Pietro sottoscrisse nel 458 la lettera dei vescovi della Fenicia Seconda all'imperatore Leone dopo la morte di Proterio di Alessandria.[4] Nella località di Niha, 25 km. a sud di Baalbek, è stata scoperta un'iscrizione mosaicata, datata 539, nella quale si fa menzione del vescovo Michele, attribuito alla diocesi di Eliopoli.[11] Teofane Confessore, nella sua Cronaca, parla del vescovo Niceta di Eliopoli, che, tra il 755 e il 756, fu anatemizzato da un sinodo patriarcale per motivi sconosciuti.[6] Infine un sigillo episcopale, datato tra X e XI secolo, ha restituito il nome del vescovo Anastasio.[6]

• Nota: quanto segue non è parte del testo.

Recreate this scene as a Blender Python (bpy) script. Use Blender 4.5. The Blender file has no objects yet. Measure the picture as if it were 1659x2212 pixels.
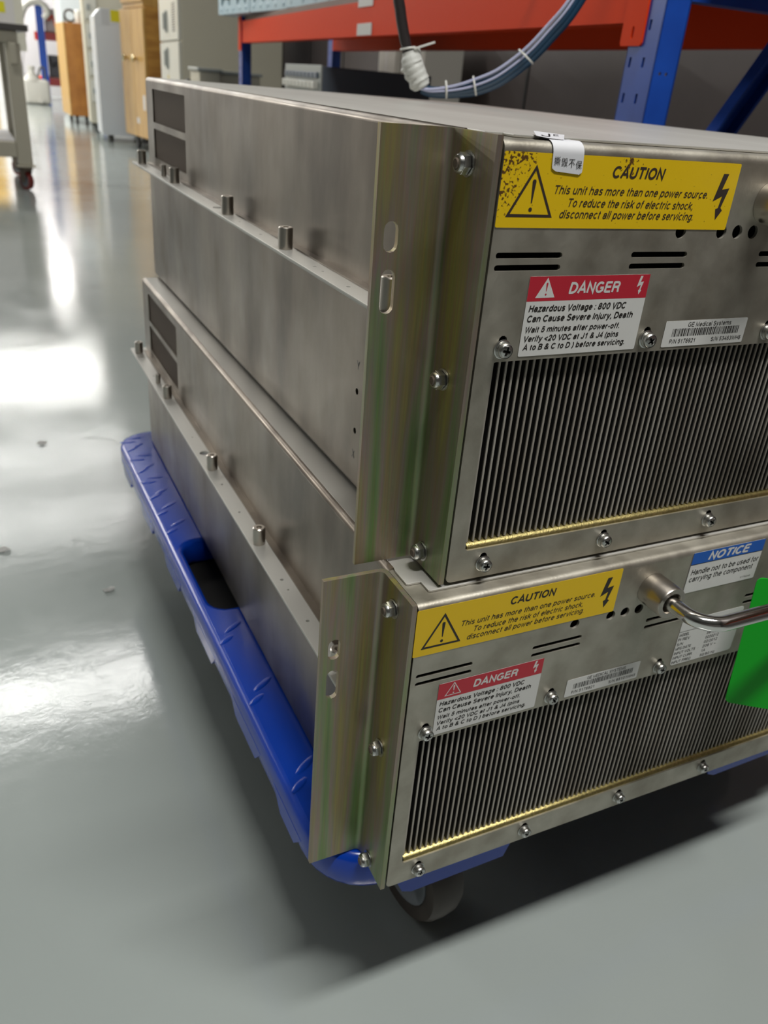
import bpy, bmesh, math, random
from mathutils import Vector, Matrix, Euler
random.seed(7)
S = bpy.context.scene
C = S.collection
PI = math.pi
ZF = 0.165            # height of the trolley deck above the floor (floor is z = 0)

# ---------------------------------------------------------------- camera, light, exposure
cam_d = bpy.data.cameras.new('camera'); cam = bpy.data.objects.new('camera', cam_d); C.objects.link(cam)
cam.location = (-0.1825, -0.3025, 0.4614 + ZF)
cam.rotation_euler = (1.0847, -0.0786, -0.4395)
cam_d.sensor_fit = 'HORIZONTAL'; cam_d.sensor_width = 36.0; cam_d.lens = 36.0 * 1755.68 / 1659.0
cam_d.clip_start = 0.02; cam_d.clip_end = 60
cam_d.dof.use_dof = True; cam_d.dof.focus_distance = 0.41; cam_d.dof.aperture_fstop = 19.0
S.camera = cam
S.view_settings.view_transform = 'Standard'; S.view_settings.look = 'None'
S.view_settings.exposure = 0.0; S.view_settings.gamma = 1.0; S.view_settings.use_curve_mapping = False
S.cycles.use_denoising = True
S.cycles.max_bounces = 8; S.cycles.diffuse_bounces = 4; S.cycles.glossy_bounces = 4
S.cycles.sample_clamp_indirect = 6.0
W_ = bpy.data.worlds.new('world'); S.world = W_; W_.use_nodes = True
W_.node_tree.nodes['Background'].inputs[0].default_value = (0.75, 0.8, 0.85, 1)
W_.node_tree.nodes['Background'].inputs[1].default_value = 0.05
CEIL = 2.85
# ceiling fluorescents and added lamps: (x, y, length, watts)
LAMPS = [(0.22, -0.68, 1.25, 76), (-0.55, 3.92, 2.0, 32), (-0.35, 6.1, 2.3, 26), (-0.25, 7.4, 2.3, 32), (-0.2, 9.8, 2.4, 110), (0.1, 14.9, 2.3, 200),  # farthest one stands in for a bright window in the back wall
         (-4.2, 5.0, 2.4, 30), (-4.2, 8.0, 2.4, 260), (-4.2, 12.0, 2.4, 330)]  # left row: unseen fill added to brighten the far aisle
for lx, ly, ll, lp in LAMPS:
    ld = bpy.data.lights.new('ceiling_or_fill_lamp', 'AREA'); ld.shape = 'RECTANGLE'
    ld.size = ll; ld.size_y = 0.18; ld.energy = lp; ld.color = (1.0, 0.985, 0.95)
    lo = bpy.data.objects.new('ceiling_or_fill_lamp', ld); C.objects.link(lo); lo.location = (lx, ly, CEIL - 0.06)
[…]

A questi vescovi, Korolevskij aggiunge Costantino, che avrebbe partecipato al secondo concilio di Nicea nel 787; tuttavia questo vescovo è escluso nell'edizione critica degli atti conciliari pubblicata da Erich Lamberz nel 2006.[12]
Dal XIX secolo Eliopoli di Fenicia è annoverata tra le sedi arcivescovili titolari della Chiesa cattolica; la sede è vacante dal 23 agosto 1965.
I vescovi di Eliopoli di Fenicia appaiono confusi con i vescovi di Eliopoli di Augustamnica, perché nelle fonti citate le cronotassi delle due sedi non sono distinte.